• PROMPT: Restate every entry word for word.

_ _ _ _ _

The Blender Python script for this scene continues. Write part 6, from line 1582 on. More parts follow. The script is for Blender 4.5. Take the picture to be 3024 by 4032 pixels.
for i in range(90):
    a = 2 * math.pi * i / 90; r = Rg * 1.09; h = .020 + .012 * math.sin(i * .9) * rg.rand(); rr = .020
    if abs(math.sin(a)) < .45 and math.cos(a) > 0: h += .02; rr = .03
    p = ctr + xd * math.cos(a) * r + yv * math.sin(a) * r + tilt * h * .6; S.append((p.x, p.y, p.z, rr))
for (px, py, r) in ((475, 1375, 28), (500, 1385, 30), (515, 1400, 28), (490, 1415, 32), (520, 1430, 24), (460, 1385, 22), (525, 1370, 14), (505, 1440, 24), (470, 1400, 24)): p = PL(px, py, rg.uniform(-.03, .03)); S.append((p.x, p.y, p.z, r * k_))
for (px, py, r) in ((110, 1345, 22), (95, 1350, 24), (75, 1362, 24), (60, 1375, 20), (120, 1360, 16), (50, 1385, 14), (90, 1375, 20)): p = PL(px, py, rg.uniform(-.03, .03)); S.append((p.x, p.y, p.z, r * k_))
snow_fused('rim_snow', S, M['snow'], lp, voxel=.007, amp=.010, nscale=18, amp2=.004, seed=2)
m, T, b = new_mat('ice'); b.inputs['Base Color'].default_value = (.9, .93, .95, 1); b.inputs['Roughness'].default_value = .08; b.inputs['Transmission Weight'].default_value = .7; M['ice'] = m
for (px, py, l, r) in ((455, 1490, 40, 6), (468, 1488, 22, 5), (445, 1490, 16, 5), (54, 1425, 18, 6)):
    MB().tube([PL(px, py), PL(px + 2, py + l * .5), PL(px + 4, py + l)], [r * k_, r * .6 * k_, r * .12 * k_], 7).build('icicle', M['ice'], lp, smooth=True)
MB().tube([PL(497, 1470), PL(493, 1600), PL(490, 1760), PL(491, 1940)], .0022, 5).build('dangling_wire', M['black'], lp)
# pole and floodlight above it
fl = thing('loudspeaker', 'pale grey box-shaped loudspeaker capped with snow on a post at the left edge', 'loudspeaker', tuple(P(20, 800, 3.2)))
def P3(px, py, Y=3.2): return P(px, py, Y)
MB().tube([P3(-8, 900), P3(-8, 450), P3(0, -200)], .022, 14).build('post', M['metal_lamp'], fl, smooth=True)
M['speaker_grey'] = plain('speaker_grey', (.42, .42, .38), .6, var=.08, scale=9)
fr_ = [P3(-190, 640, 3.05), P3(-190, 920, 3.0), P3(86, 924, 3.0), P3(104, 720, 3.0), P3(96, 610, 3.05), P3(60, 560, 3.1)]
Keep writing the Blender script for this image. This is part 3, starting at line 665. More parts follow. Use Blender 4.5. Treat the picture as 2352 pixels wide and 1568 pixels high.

_ _ _ _ _

• EXPECTED ANSWER:
The Blender Python script for this scene continues. Write part 6, from line 1582 on. More parts follow. The script is for Blender 4.5. Take the picture to be 3024 by 4032 pixels.
for i in range(90):
    a = 2 * math.pi * i / 90; r = Rg * 1.09; h = .020 + .012 * math.sin(i * .9) * rg.rand(); rr = .020
    if abs(math.sin(a)) < .45 and math.cos(a) > 0: h += .02; rr = .03
    p = ctr + xd * math.cos(a) * r + yv * math.sin(a) * r + tilt * h * .6; S.append((p.x, p.y, p.z, rr))
for (px, py, r) in ((475, 1375, 28), (500, 1385, 30), (515, 1400, 28), (490, 1415, 32), (520, 1430, 24), (460, 1385, 22), (525, 1370, 14), (505, 1440, 24), (470, 1400, 24)): p = PL(px, py, rg.uniform(-.03, .03)); S.append((p.x, p.y, p.z, r * k_))
for (px, py, r) in ((110, 1345, 22), (95, 1350, 24), (75, 1362, 24), (60, 1375, 20), (120, 1360, 16), (50, 1385, 14), (90, 1375, 20)): p = PL(px, py, rg.uniform(-.03, .03)); S.append((p.x, p.y, p.z, r * k_))
snow_fused('rim_snow', S, M['snow'], lp, voxel=.007, amp=.010, nscale=18, amp2=.004, seed=2)
m, T, b = new_mat('ice'); b.inputs['Base Color'].default_value = (.9, .93, .95, 1); b.inputs['Roughness'].default_value = .08; b.inputs['Transmission Weight'].default_value = .7; M['ice'] = m
for (px, py, l, r) in ((455, 1490, 40, 6), (468, 1488, 22, 5), (445, 1490, 16, 5), (54, 1425, 18, 6)):
    MB().tube([PL(px, py), PL(px + 2, py + l * .5), PL(px + 4, py + l)], [r * k_, r * .6 * k_, r * .12 * k_], 7).build('icicle', M['ice'], lp, smooth=True)
MB().tube([PL(497, 1470), PL(493, 1600), PL(490, 1760), PL(491, 1940)], .0022, 5).build('dangling_wire', M['black'], lp)
# pole and floodlight above it
fl = thing('loudspeaker', 'pale grey box-shaped loudspeaker capped with snow on a post at the left edge', 'loudspeaker', tuple(P(20, 800, 3.2)))
def P3(px, py, Y=3.2): return P(px, py, Y)
MB().tube([P3(-8, 900), P3(-8, 450), P3(0, -200)], .022, 14).build('post', M['metal_lamp'], fl, smooth=True)
M['speaker_grey'] = plain('speaker_grey', (.42, .42, .38), .6, var=.08, scale=9)
fr_ = [P3(-190, 640, 3.05), P3(-190, 920, 3.0), P3(86, 924, 3.0), P3(104, 720, 3.0), P3(96, 610, 3.05), P3(60, 560, 3.1)]
Keep writing the Blender script for this image. This is part 3, starting at line 665. More parts follow. Use Blender 4.5. Treat the picture as 2352 pixels wide and 1568 pixels high.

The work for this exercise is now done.